### Short problem
Repeat the listing that follows, character for character, minus the pictures.

--

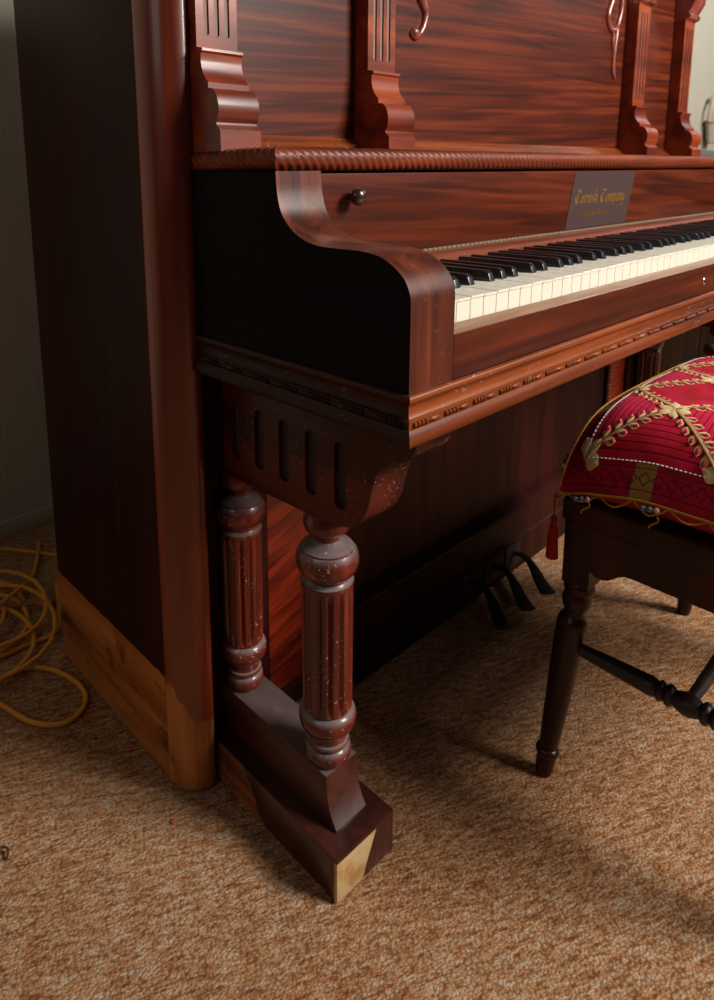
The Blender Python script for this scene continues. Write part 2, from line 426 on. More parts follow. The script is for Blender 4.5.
# shelf with rope carving along its edge
SH = MB().prism([(.180, .8617), (.180, .884), (.3735, .884), (.3735, .8617)], -.0755, 2 * XC + .0755, 'x').build('shelf', M['mould'], P)
def rope():
    m = MB(); r0, seg = .0132, 28; zc = .8742
    def run(p0, p1, phase_sign, m0, m1):
        p0, p1 = Vector(p0), Vector(p1); L = (p1 - p0).length; d = (p1 - p0) / L
        side = Vector((d.y, -d.x, 0)); n = int(L / .0015)
        vs = []
        for i in range(n + 1):
            t = L * i / n
            for k in range(seg):
                a = 2 * PI * k / seg
                ca = math.cos(a); tt = r0 * ca * m0 * (1 - i / n) + r0 * ca * m1 * (i / n); tt = t + (r0 * ca * m0 if i == 0 else r0 * ca * m1 if i == n else (r0 * ca * m0 * max(0, 1 - t / .02) + r0 * ca * m1 * max(0, 1 - (L - t) / .02)))
                ph = (tt / .0121 * PI + phase_sign * a * 3) % PI
                r = r0 * (.76 + .25 * math.sin(ph) ** .5)
                vs.append(p0 + d * tt + side * math.cos(a) * r + Vector((0, 0, 1)) * math.sin(a) * r)
        fs = [(i * seg + k, i * seg + (k + 1) % seg, (i + 1) * seg + (k + 1) % seg, (i + 1) * seg + k) for i in range(n) for k in range(seg)]
        fs += [tuple(range(seg))[::-1], tuple(range(n * seg, (n + 1) * seg))]
        m.add(vs, fs)
    run((-.0755, .1795, zc), (2 * XC + .0755, .1795, zc), 1, -1, 1)
    run((-.0755, .1795, zc), (-.0755, .322, zc), 1, 1, 0)
    run((2 * XC + .0755, .1795, zc), (2 * XC + .0755, .322, zc), 1, -1, 0)
    return m
rope().build('rope_moulding', M['rope'], SH, angle=60)
# upper panel, its bottom ledge, pilasters
MB().box(-.0814, 2 * XC + .0814, .335, .36, .885, 1.42).build('upper_panel', M['panel'], P)
led = MB().prism([(.3349, .8845), (.318, .8845), (.318, .894), (.322, .899), (.3349, .909)], -.0814, 2 * XC + .0814, 'x')
led.build('panel_ledge', M['mould'], P, angle=20)
prof = [(.309, 1.2235), (.309, 1.0035)]
prof += [(.2985, 1.0015), (.2982, .9985), (.301, .996)] + [tuple(v) for v in bez([(.3015, .993), (.3013, .985), (.2975, .973), (.2885, .9625)], 5)]
prof += [(.2883, .956), (.283, .9555)] + [tuple(v) for v in bez([(.2795, .9545), (.2735, .948), (.2698, .937), (.2705, .925), (.2748, .917)], 5)]
prof += [(.2745, .9145), (.2678, .9088), (.2670, .8848)]
cap = [(.309, 1.226), (.300, 1.229), (.298, 1.236), (.303, 1.242), (.297, 1.252), (.290, 1.266), (.289, 1.28), (.296, 1.292), (.300, 1.296), (.296, 1.30), (.296, 1.318), (.312, 1.318), (.312, 1.42)]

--

### Solution to the exercise
The Blender Python script for this scene continues. Write part 2, from line 426 on. More parts follow. The script is for Blender 4.5.
# shelf with rope carving along its edge
SH = MB().prism([(.180, .8617), (.180, .884), (.3735, .884), (.3735, .8617)], -.0755, 2 * XC + .0755, 'x').build('shelf', M['mould'], P)
def rope():
    m = MB(); r0, seg = .0132, 28; zc = .8742
    def run(p0, p1, phase_sign, m0, m1):
        p0, p1 = Vector(p0), Vector(p1); L = (p1 - p0).length; d = (p1 - p0) / L
        side = Vector((d.y, -d.x, 0)); n = int(L / .0015)
        vs = []
        for i in range(n + 1):
            t = L * i / n
            for k in range(seg):
                a = 2 * PI * k / seg
                ca = math.cos(a); tt = r0 * ca * m0 * (1 - i / n) + r0 * ca * m1 * (i / n); tt = t + (r0 * ca * m0 if i == 0 else r0 * ca * m1 if i == n else (r0 * ca * m0 * max(0, 1 - t / .02) + r0 * ca * m1 * max(0, 1 - (L - t) / .02)))
                ph = (tt / .0121 * PI + phase_sign * a * 3) % PI
                r = r0 * (.76 + .25 * math.sin(ph) ** .5)
                vs.append(p0 + d * tt + side * math.cos(a) * r + Vector((0, 0, 1)) * math.sin(a) * r)
        fs = [(i * seg + k, i * seg + (k + 1) % seg, (i + 1) * seg + (k + 1) % seg, (i + 1) * seg + k) for i in range(n) for k in range(seg)]
        fs += [tuple(range(seg))[::-1], tuple(range(n * seg, (n + 1) * seg))]
        m.add(vs, fs)
    run((-.0755, .1795, zc), (2 * XC + .0755, .1795, zc), 1, -1, 1)
    run((-.0755, .1795, zc), (-.0755, .322, zc), 1, 1, 0)
    run((2 * XC + .0755, .1795, zc), (2 * XC + .0755, .322, zc), 1, -1, 0)
    return m
rope().build('rope_moulding', M['rope'], SH, angle=60)
# upper panel, its bottom ledge, pilasters
MB().box(-.0814, 2 * XC + .0814, .335, .36, .885, 1.42).build('upper_panel', M['panel'], P)
led = MB().prism([(.3349, .8845), (.318, .8845), (.318, .894), (.322, .899), (.3349, .909)], -.0814, 2 * XC + .0814, 'x')
led.build('panel_ledge', M['mould'], P, angle=20)
prof = [(.309, 1.2235), (.309, 1.0035)]
prof += [(.2985, 1.0015), (.2982, .9985), (.301, .996)] + [tuple(v) for v in bez([(.3015, .993), (.3013, .985), (.2975, .973), (.2885, .9625)], 5)]
prof += [(.2883, .956), (.283, .9555)] + [tuple(v) for v in bez([(.2795, .9545), (.2735, .948), (.2698, .937), (.2705, .925), (.2748, .917)], 5)]
prof += [(.2745, .9145), (.2678, .9088), (.2670, .8848)]
cap = [(.309, 1.226), (.300, 1.229), (.298, 1.236), (.303, 1.242), (.297, 1.252), (.290, 1.266), (.289, 1.28), (.296, 1.292), (.300, 1.296), (.296, 1.30), (.296, 1.318), (.312, 1.318), (.312, 1.42)]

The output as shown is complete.